Wednesday 30 May 2012

Too many Chelseas?


For more than ten years I have been visiting the annual jamboree that is Chelsea Flower Show.  Some years I have just gone for the evening. In other years I have endured the long slog conferred by a full day ticket. In 2004 I had the pleasure of helping Nicola Lesbirel build her gold medal winning Laurent Perrier garden. The best way to see Chelsea might be before the gardens are complete. Many show gardens have some last minute addition that manages to destroy the harmony of what, up until that point, looked great.

During this last ten years I have taken the plunge of leaving a career in marketing of many years standing to start my own fledgling garden design business. My early trips to Chelsea were with uncritical, admiring eyes. As I progressed through the course I began to appreciate that a Chelsea Show Garden is not an actual garden but a tableau, something to be viewed for a few days in May rather than lived in throughout the year. The emphasis is on Show rather than Garden.

So now I go to Chelsea expecting a show, something spectacular or provoking or just plain fun. Some years my expectations are met, or even exceeded, some years I am disappointed.  Standout gardens for me over the years have included Shao Fan’s 2008 garden. Unusually, it was set well into the ground and appeared as though it had been excavated from the bare earth.
Shao Fan's 2008 garden


In the same year Arabella Lennox-Boyd’s Daily Telegraph Garden was a vision of cool, calm beauty with a rhythmic stone path that swung along the surface of a pool.

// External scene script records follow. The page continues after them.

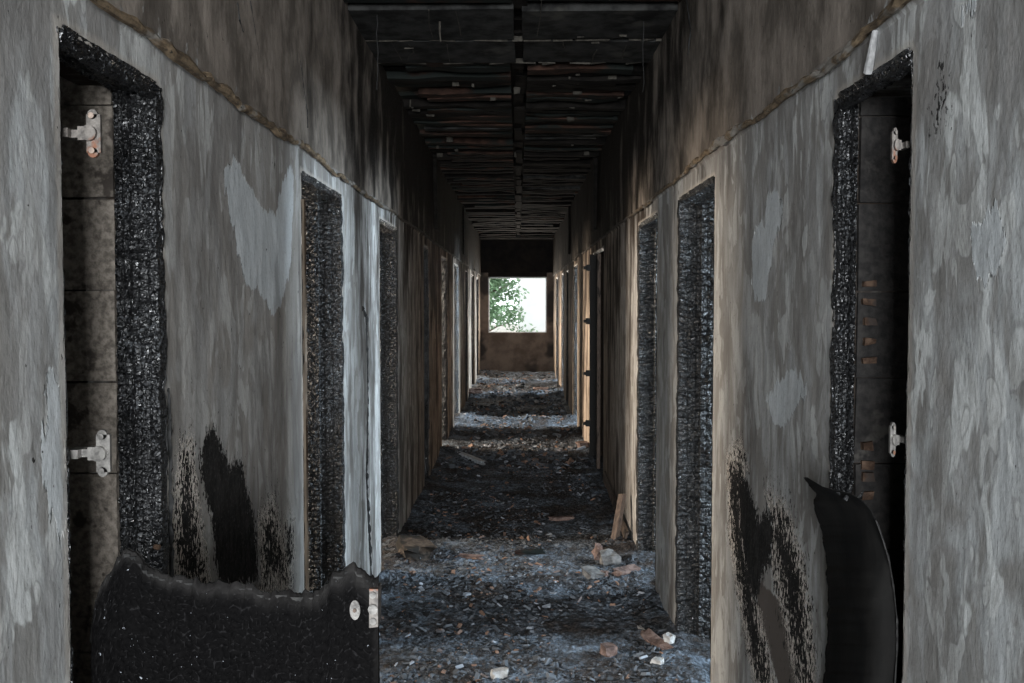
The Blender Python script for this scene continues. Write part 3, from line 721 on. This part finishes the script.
# ------------------------------------------------------------------ curled black shard of a door at the right
rz = [(477,804,807),(482,807,815),(488,812,825),(494,817,852),(500,815,862),(510,816,872),(525,820,879),(540,823,884),(560,827,890),(590,829,895),(620,829,898),(650,827,898),(683,825,896),(720,825,896),(1050,826,895)]
sh = empty('charred_door_shard', (.73, 1.88, 0))
tag(sh, 'curled black shard of a burnt door hanging from nearest right doorway', 'door')
def shard(name, off):
    nz, nu_ = 220, 26; P = []
    pys = np.concatenate([np.linspace(478,683,150), np.linspace(690,1050,70)])
    a = np.array(rz, float)
    for py in pys:
        l = np.interp(py, a[:,0], a[:,1]) + 2.2*(fbm(np.array([py/7.]), np.array([.5]), 3, 2)[0]-.5)*2; r = np.interp(py, a[:,0], a[:,2])
        for j in range(nu_):
            t = j/(nu_-1)
            yd = 2.16 - .30*t - .10*math.sin(t*PI)*min(1,max(0,(py-478)/120)) - .10*max(0,(520-py)/42)*(1-t)
            p = on_y(l+(r-l)*t, py, yd)
            P.append((p.x-.73, p.y-1.88+off+.010*(fbm(np.array([t*5.]), np.array([py/40.]), 2, 9)[0]-.5), max(.02, p.z)))
    return P, len(pys), nu_
P, na, nb = shard('x', 0); P2, _, _ = shard('x', .008)
fq = gridfaces(na, nb).tolist(); N0 = len(P)
fb = [[N0+i for i in f][::-1] for f in fq]; side = []
for i in range(na-1):
    for j in (0, nb-1): a_, b_ = i*nb+j, (i+1)*nb+j; side.append([a_, b_, N0+b_, N0+a_] if j else [b_, a_, N0+a_, N0+b_])
for j in range(nb-1): side.append([j, j+1, N0+j+1, N0+j])
mesh('panel', P+P2, fq+fb+side, M['leaf_black'], sh, smooth=True)
e = MB(); pts = []
for py in range(520, 700, 6):
    a = np.array(rz, float); pts.append(on_y(np.interp(py, a[:,0], a[:,2])-1, py, 1.85)-Vector((.73,1.88,0)))
e.tube(pts, .004, 6, [.0014*random.uniform(.3,1.8) for _ in pts]).build('splintered_edge', M['ash_edge'], sh)
spk = MB()
for (a_, b_, y_) in (((845,500),(852,486),1.9),((838,494),(846,486),1.9),((858,500),(864,490),1.92)):
    spk.tube([on_y(*a_, y_)-Vector((.73,1.88,0)), on_y(*b_, y_)-Vector((.73,1.88,0))], .004, 5, [.005,.001])
spk.build('splinter', M['char'], sh)

# ------------------------------------------------------------------ debris
def lump(name, mat, px, py, size, seed, label, cat='rubble', group=None, flat=.45, rz=0.0, z=None, tilt=(0,0)):
    p = on_z(px, py, .05); h = float(floor_h(np.array([p.x]), np.array([p.y]))[0]); p = on_z(px, py, h+size[2]*.3)
    rnd = random.Random(seed); bm = bmesh.new(); bmesh.ops.create_cube(bm, size=1)
    bmesh.ops.subdivide_edges(bm, edges=bm.edges[:], cuts=1, use_grid_fill=True)
    for v in bm.verts:
        for i in range(3): v.co[i] += rnd.uniform(-.13,.13)
        v.co.x *= size[0]; v.co.y *= size[1]; v.co.z *= size[2]
    me = D.meshes.new(name); bm.to_mesh(me); bm.free(); me.materials.append(mat)
    o = D.objects.new(name, me); COL.objects.link(o); o.location = (p.x, p.y, h+size[2]*.38+(z or 0)); o.rotation_euler = (tilt[0], tilt[1], rz)
    return tag(o, label, cat, group)
R_ = math.radians
lump('plaster_chunk', M['grey_rub'], 593, 574, (.085,.10,.035), 1, 'flat pale grey plaster chunk left of the grey block near the third right doorway', rz=.5, tilt=(.2,.1))
lump('masonry_block', M['grey_rub'], 609, 560, (.10,.10,.07), 2, 'square dark grey masonry block on the ash before the third right doorway', rz=.2, tilt=(.3,0))
lump('brick_fragment', M['brick_red'], 598, 553, (.035,.07,.07), 3, 'small orange brick sliver upright behind the grey block', rz=.3, tilt=(.5,.2))
lump('brick_fragment', M['brick_red'], 627, 571, (.05,.16,.03), 4, 'orange edged brick sliver lying at the foot of third right jamb', rz=-.9, tilt=(0,.35))
lump('brick_fragment', M['brick_red'], 604, 574, (.035,.04,.03), 5, 'tiny dark red brick bit between plaster chunk and third right jamb', rz=1)
lump('brick_fragment', M['brick_red'], 608, 651, (.055,.06,.045), 6, 'lone red brick lump on open ash in the foreground floor', rz=.4)
lump('plaster_chunk', M['pale_plaster'], 500, 674, (.065,.05,.035), 7, 'small white plaster chunk at the bottom centre of the floor', rz=.2)
lump('plaster_chunk', M['pale_plaster'], 669, 639, (.04,.04,.035), 8, 'white plaster crumb against the foot of the right pier', rz=.7)
lump('brick_fragment', M['brick_red'], 654, 640, (.055,.22,.02), 9, 'flat reddish sliver lying along the foot of the right pier', rz=.35, tilt=(0,-.3))
lump('plaster_chunk', M['pale_plaster'], 646, 633, (.012,.20,.015), 10, 'long thin white plaster sliver beside the right pier', rz=.3)
lump('plaster_chunk', M['pale_plaster'], 658, 661, (.045,.05,.02), 11, 'white crumbled plaster bit at the nearest corner of the right pier', rz=.9)
lump('masonry_block', M['slab'], 415, 548, (.16,.22,.075), 12, 'brown sooty slab lying beside the third left doorway', rz=.4, tilt=(.12,.08))
lump('brick_fragment', M['brick_red'], 562, 519, (.17,.035,.03), 13, 'long dull red brick strip in the dark middle of the floor', rz=.1)
lump('brick_fragment', M['brick_red'], 470, 557, (.16,.03,.025), 14, 'scorched reddish strip on the left at the edge of the ash band', rz=-.2)
lump('brick_fragment', M['clay_dark'], 530, 552, (.18,.03,.025), 15, 'dark clay strip in mid floor at the edge of the ash band', rz=.15)
lump('burnt_plank', M['pale_wood'], 468, 457, (.05,.75,.03), 16, 'ash white narrow plank lying slantwise on far left of floor', 'plank', rz=.42)
lump('brick_fragment', M['brick_red'], 583, 447, (.12,.14,.09), 17, 'orange brown brick lump at the far right pier foot', rz=.3)
lump('plaster_chunk', M['pale_plaster'], 493, 374, (.25,.2,.13), 18, 'white rubble heap piece below the left half of the end window', rz=.3)
lump('plaster_chunk', M['pale_plaster'], 501, 373, (.17,.16,.12), 19, 'smaller white rubble piece right beside the rubble under the end window', rz=1.3)
lump('plaster_chunk', M['grey_plaster'], 535, 373, (.34,.2,.13), 20, 'grey rubble piece below the right half of the end window', rz=.1)
lump('brick_fragment', M['brick_red'], 474, 391, (.25,.14,.08), 21, 'orange brick piece at the far left edge of the distant floor', rz=.3)
lump('brick_fragment', M['brick_red'], 541, 390, (.25,.14,.08), 22, 'orange brick piece at the far right of the distant floor', rz=-.3)
# board leaning on the right wall
bl = MB().box(-.012,.012,-.035,.035,0,.34, j=.004).build('leaning_board', M['brown_wood'])
bl.location = (XR-.13, 6.12, .05); bl.rotation_euler = (R_(-14), R_(17), .3)
bl.location = (XR-.125, 6.15, .04)
tag(bl, 'short reddish board leaning on the right wall beyond the third doorway', 'board')
bl = MB().box(-.010,.010,-.9,.9,-.03,.03, j=.006).build('fallen_batten', M['brown_wood'])
bl.location = (XR-.03, 7.1, .13); bl.rotation_euler = (R_(3), R_(12), 0.0)
tag(bl, 'long dark batten lying along the base of the right wall', 'batten')

# chips: small burnt flakes scattered everywhere
def chips(n, ya, yb, smin, smax, seed, name, dens=None):
    r = np.random.default_rng(seed); V = []; Fc = []; tone = []
    y = ya+(yb-ya)*r.random(n)**1.25; x = r.uniform(XL+.06, XR-.06, n)
    keep = fbm(x*3.2, y*2.6, 2, 77) > .40; x, y = x[keep], y[keep]; h = floor_h(x, y)
    for i in range(len(x)):
        s_ = smin+(smax-smin)*r.random()**3; a = r.uniform(0,6.28); b = r.uniform(-.6,.6)
        m = Matrix.Translation((x[i], y[i], h[i]+s_*.12)) @ Euler((b, r.uniform(-.6,.6), a)).to_matrix().to_4x4()
        lx, ly, lz = s_*r.uniform(.5,1.3), s_*r.uniform(.25,.7), s_*r.uniform(.08,.3); n0 = len(V)
        for k, (px, py_) in enumerate(((-1,-1),(1,-.7),(.8,1),(-.6,.8))):
            V.append(tuple(m @ Vector((px*lx/2, py_*ly/2, -lz/2)))); 
        for k, (px, py_) in enumerate(((-.8,-.9),(.9,-.6),(.6,.8),(-.6,.6))):
            V.append(tuple(m @ Vector((px*lx/2, py_*ly/2, lz/2))))
        Fc += [tuple(n0+q for q in f) for f in BOXF]; tone += [r.random()]*8
    o = mesh(name, V, Fc, M['chips'])
    at_ = o.data.attributes.new('tone','FLOAT','POINT'); at_.data.foreach_set('value', np.array(tone, dtype=np.float32))
    return o
o = chips(9000, 3.3, 9.0, .008, .05, 3, 'burnt_debris'); tag(o, 'loose charred flakes and ash crumbs strewn over the near floor', 'debris', kind='stuff')
o = chips(6000, 9.0, 20.0, .02, .10, 5, 'burnt_debris'); tag(o, 'loose charred flakes and crumbs strewn over the far floor', 'debris', kind='stuff')
# thin wires sticking out of the far rubble
for i in range(5):
    wi = MB()
    x = random.uniform(-.35,.5); y = random.uniform(9.6,10.6); h = random.uniform(.05,.13)
    wi.tube([(x+.16*t*math.cos(i)*1.2, y+.1*t, .05+h*math.sin(t*PI)) for t in np.linspace(0,1,8)], .0025, 4)
    tag(wi.build('bare_wire', M['steel']), 'thin bare wire curling out of the rubble in mid corridor', 'wire')
    break

# ceiling wires
for nm, x, y, z0, lab in (('hanging_wire', -.66, 4.5, 2.62, 'thin wire hanging from the ceiling near the left wall'), ('hanging_wire', .60, 4.6, 2.63, 'thin wire hanging from the ceiling near the right wall')):
    o = MB().tube([(x+random.uniform(-.004,.004), y, z) for z in np.linspace(z0, ZC, 9)], .0016, 5).build(nm, M['black_iron']); tag(o, lab, 'wire')
p = on_y(440, 8, 4.6)
o = MB().tube([(p.x, 4.6, ZC+.0), (p.x-.002, 4.6, ZC-.05), (p.x+.003, 4.6, ZC-.10)], .005, 6, [.006,.005,.003]).build('hanging_stick', M['ceil_pale'])
tag(o, 'short ochre stick hanging from the near ceiling left of centre', 'stick')

# ------------------------------------------------------------------ outside the end window
g = MB().box(-40, 40, 21.5, 90, -.6, -.4).build('ground', simple('pale_ground', (.35,.34,.30), (.5,.48,.44), 2)); tag(g, 'pale ground outside beyond the window', 'ground', kind='structure')
bd = MB().box(0.0, 9, 30, 36, -.4, 9).build('white_building', simple('white_render', (.85,.86,.86), (.92,.92,.92), 2, .8, .1))
tag(bd, 'plain white building outside filling the right half of the end window', 'building')
tr = empty('leafy_tree', (-1.2, 27.0, -.4)); tag(tr, 'pale green leafy tree outside in the left half of the end window', 'tree')
tb = MB().tube([(0,0,0),(.05,0,1.2),(-.05,0,2.4),(.1,.05,3.8)], .1, 8, [.13,.1,.08,.04])
for i in range(14):
    z = 1+.2*i; a = i*2.4; tb.tube([(0,0,z),(.6*math.cos(a),.6*math.sin(a),z+.35),(1.1*math.cos(a),1.1*math.sin(a),z+.5)], .02, 5, [.03,.02,.008])
tb.build('trunk', simple('bark', (.12,.09,.07),(.25,.2,.16),12), tr)
V = []; Fc = []
rr = np.random.default_rng(5)
for i in range(16000):
    cl = rr.integers(0, 60); rc = np.random.default_rng(int(cl)+100); c0 = rc.normal(0,1,3)*np.array([.62,.5,1.0])+np.array([0,0,2.4])
    c = c0 + rr.normal(0,.17,3); a = rr.uniform(0,6.28); m = Euler((rr.uniform(-1,1), rr.uniform(-1,1), a)).to_matrix(); n0 = len(V); s_ = .072
    for q in ((-1,0,0),(0,.45,.1),(1,0,0),(0,-.45,.1)): V.append(tuple(Vector(c)+m@Vector(q)*s_))
    Fc.append((n0,n0+1,n0+2,n0+3))
tag(mesh('foliage', V, Fc, simple('pale_leaves', (.16,.28,.15),(.34,.50,.32),9,.6), tr), kind='stuff')
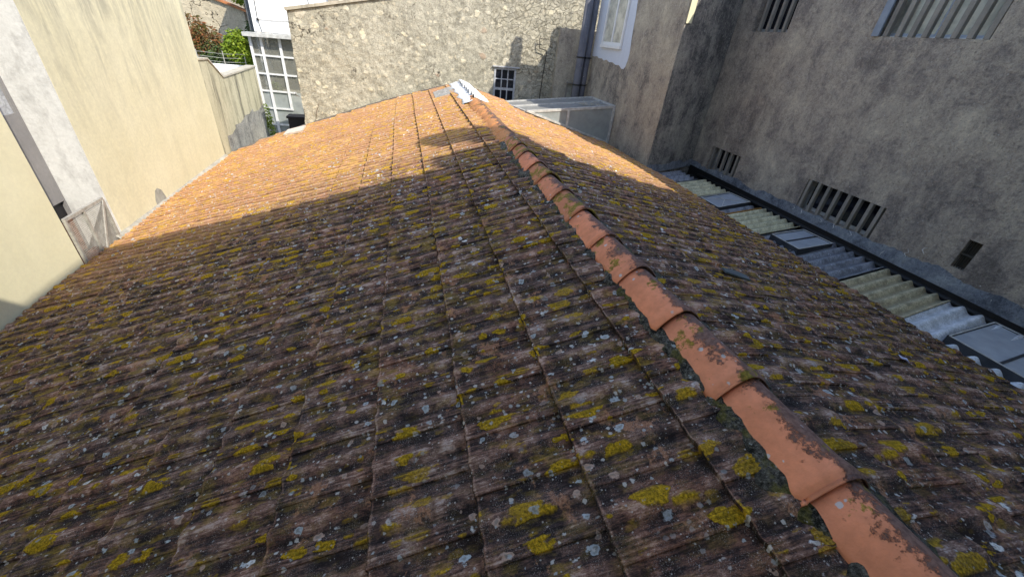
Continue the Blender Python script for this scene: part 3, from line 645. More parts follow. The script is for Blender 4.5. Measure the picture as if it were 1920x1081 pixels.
# ivy on the end of boundary wall
mb = leaves([(-4.06, 14.36, -2.75, .07, .12, .35), (-4.04, 14.32, -3.1, .09, .16, .35), (-3.95, 14.3, -3.35, .16, .2, .15)], 900, .05, 51, 1.4)
solo('ivy', mb, 'leaflime', 'narrow strip of ivy on the far end of the boundary wall', 'ivy')

# ------------------------------------------------------------------ far stone garden wall with terracotta coping
fw = thing('far_garden_wall', 'old pale stone garden wall with sloping terracotta coping behind the shrubs', 'wall', (-8, 19.2, -3.4))
mb = MB(); tp = [(-11, 1.9), (-7.6, .55), (-6.21, .06), (-5.85, -.04), (-5.42, -.18)]
for a, b in zip(tp[:-1], tp[1:]):
    mb.quad((a[0], 19, -3.4), (b[0], 19, -3.4), (b[0], 19, b[1]), (a[0], 19, a[1])); mb.quad((a[0], 19, a[1]), (b[0], 19, b[1]), (b[0], 19.4, b[1]), (a[0], 19.4, a[1]))
    mb.quad((a[0], 19.4, -3.4), (b[0], 19.4, -3.4), (b[0], 19.4, b[1]), (a[0], 19.4, a[1]))
mb.quad((-5.42, 19, -3.4), (-5.42, 19.4, -3.4), (-5.42, 19.4, -.18), (-5.42, 19, -.18))
part('wall', mb, plaster('pale_rubble_wall', (.56, .49, .36), (.26, .23, .18), (.66, .58, .43), .5, .5, .03, (3, 3, 1.5), crack=1.2), fw)
mb = MB()
for a, b in zip(tp[:-1], tp[1:]): mb.beam((a[0], 19.15, a[1] + .035), (b[0], 19.15, b[1] + .035), .5, .05)
mb.beam((-5.42, 19.15, -.15), (-5.2, 19.15, -.19), .5, .05)
part('coping', mb, 'orangecoping', fw)
mb = MB(); mb.box((-12, 24, -3.4), (-3, 25, 3)); solo('distant_building', mb, 'concrete_tan', 'grey rendered wall rising behind the far garden wall', 'building')

# ------------------------------------------------------------------ white house and conservatory
wh = thing('white_house', 'bright white house wall with a thin cable beside the stone wall', 'house', (-2, 18.5, -3.4))
mb = MB(); mb.box((-4.14, 15.12, -.60), (1.5, 20.5, 2.6)); mb.box((-1.7, 15.12, -3.4), (1.5, 20.5, -.601)); mb.box((-4.14, 17.0, -3.4), (-1.701, 20.5, -.601)); part('wall', mb, 'whitewall', wh)
mb = MB(); mb.box((-4.30, 15.3, -.60), (-4.142, 20.5, 2.6)); part('side_wall', mb, simple('dark_grey_side', (.10, .11, .12), .9), wh)
mb = MB(); mb.tube([(-3.97, 15.10, 1.3), (-3.98, 15.10, .16), (-3.99, 15.10, -.30), (-3.94, 15.10, -.6)], .008, 5); mb.tube([(-3.99, 15.10, -.295), (-3.7, 15.10, -.30), (-2.9, 15.10, -.26)], .006, 5)
mb.box((-4.015, 15.07, -.33), (-3.965, 15.118, -.27)); part('cable', mb, 'wire', wh)
mb = MB(); mb.box((-2.02, 15.02, -1.5), (-1.73, 15.118, 1.3)); part('chimney_breast', mb, 'concrete_tan', wh)
mb = MB(); mb.tube([(-2.58, 15.10, -.6), (-2.56, 15.10, 1.5)], .008, 5); part('drain_wire', mb, 'wire', wh)

cs = thing('conservatory', 'white framed glass conservatory between the boundary wall and the stone wall', 'conservatory', (-3.7, 15, -3.42))
def cp(x, z, o=0): return (x, 14.3 - .15 * x + .01 + o, z)
fr = MB()
posts = ((-4.30, -4.22), (-4.0, -3.93), (-3.49, -3.43), (-2.9, -2.84), (-2.3, -2.24))
zr = [-.74, -1.18, -1.66, -2.13, -2.62, -3.10]
for i, (a, b) in enumerate(posts):
    mb = MB(); lo = -3.42 if i < 2 else (-3.42 if i > 2 else -2.62); c_ = (a + b) / 2; mb.beam(cp(c_, lo), cp(c_, -.70), .07, .06, (0, 1, 0)); part('post', mb, 'alu', cs)
for z in zr[1:]:
    mb = MB(); mb.beam(cp(-4.25, z, -.003), cp(-3.15 if z > -2.1 else (-3.25 if z > -2.5 else -3.42), z, -.003), .045, .045); part('rail', mb, 'alu', cs)
mb = MB(); 
a, b = cp(-4.36, -.64, -.05), cp(-1.9, -.56, -.05)
mb.beam((a[0], a[1], -.672), (b[0], b[1], -.625), .34, .10); part('eaves_beam', mb, 'aludirty', cs)
xs = [-4.25, -3.96, -3.46, -2.87, -2.27]
for i in range(4):
    for j in range(len(zr)):
        z1 = zr[j]; z0 = zr[j + 1] if j + 1 < len(zr) else -3.42
        mb = MB(); mb.quad(cp(xs[i], z0, .02), cp(xs[i + 1], z0, .02), cp(xs[i + 1], z1, .02), cp(xs[i], z1, .02))
        part('pane', mb, 'frost' if z1 < -2.0 else 'glass', cs)
for j in range(len(zr) - 1):
    mb = MB(); mb.quad((-4.27, 14.99, zr[j + 1]), (-4.27, 17.4, zr[j + 1]), (-4.27, 17.4, zr[j]), (-4.27, 14.99, zr[j])); part('side_pane', mb, 'glass', cs)
mb = MB()
for y in (15.7, 16.5, 17.3): mb.beam((-4.27, y, -3.42), (-4.27, y, -.62), .05, .05)
for z in zr: mb.beam((-4.27, 15.0, z), (-4.27, 17.4, z), .04, .04)
part('side_frame', mb, 'alu', cs)
mb = MB(); mb.box((-4.20, 16.55, -3.41), (-1.9, 16.7, -.72)); part('back_wall', mb, plaster('beige_inner_wall', (.40, .37, .30), (.22, .2, .17), (.46, .43, .35), .4, 0, .004), cs)
mb = MB()
for (x0, x1, z0, z1) in ((-3.42, -3.2, -1.12, -.78), (-3.38, -3.16, -1.62, -1.24)):
    mb.box((x0, 16.3, z0), (x1, 16.549, z1))
part('shutter', mb, 'rust', cs)
shrub('house_plant', 'leafy plant growing inside the conservatory behind its lower panes', [(-3.75, 15.2, -2.4, .22, .12, .3), (-3.7, 15.16, -2.85, .3, .12, .3), (-3.9, 15.25, -2.1, .12, .12, .2)], 1500, .10, 'leaflime', 61, (-3.8, 15.7, -3.4), 2, 'plant')
mb = MB(); mb.box((-3.19, 13.0, -3.3), (-2.76, 13.35, -2.49)); mb.box((-3.22, 12.97, -2.53), (-2.73, 13.38, -2.47))
solo('planter_box', mb, 'black', 'black plastic box at the foot of the stone wall corner', 'box', bevel=.01)
mb = MB(); mb.box((-3.95, 12.2, -3.42), (-2.5, 12.9, -3.05)); solo('doorstep', mb, 'ground', 'mossy stone step below the black box', 'step')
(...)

In retrospect, 2008 was a vintage year as I was also impressed by Haruko Seki and Makato Saito’s shimmering garden of pure lines and restrained, textural planting in that year. The lack of actual flowers in the garden was said to be the reason they were denied a gold medal.

On the whole, 2012 was a disappointing year. The Main Avenue gardens, the most pretigious spots, were mostly a collection of recti-linear geometry based designs that we have seen so often that they are now almost a Chelsea cliché. Sarah Price’s Telegraph garden was an honourable exception, with delicately pretty planting softening a stylised, jagged limestone pavement and copper edged pool. The most original Main Ave garden, was Jihae Hwang’s Korean DMZ Forbidden Garden. On a notoriously tricky, triangular plot, Jihae Hwang concocted a garden that had the most powerful sense of place. It was mysterious. You could only see tantalising glimpses inside the garden, but that was okay because, unusually, members of the general public were allowed onto the garden to explore. The tumbling planting made it feel romantic but the helmet, shells and wire were poignant reminders of what the garden represented, the Korean Demilitarized Zone. The watch-tower created a strong structural presence in the garden, so often achieved through countless, modernist garden pavillions aimlessly loitering at the end of many Main Ave show gardens over the years. In this garden, the structure effortlessly communicated the concept while performing an important design function. The garden worked well as a spatial design, it had interesting planting and an important message. Why can’t all show gardens be like this?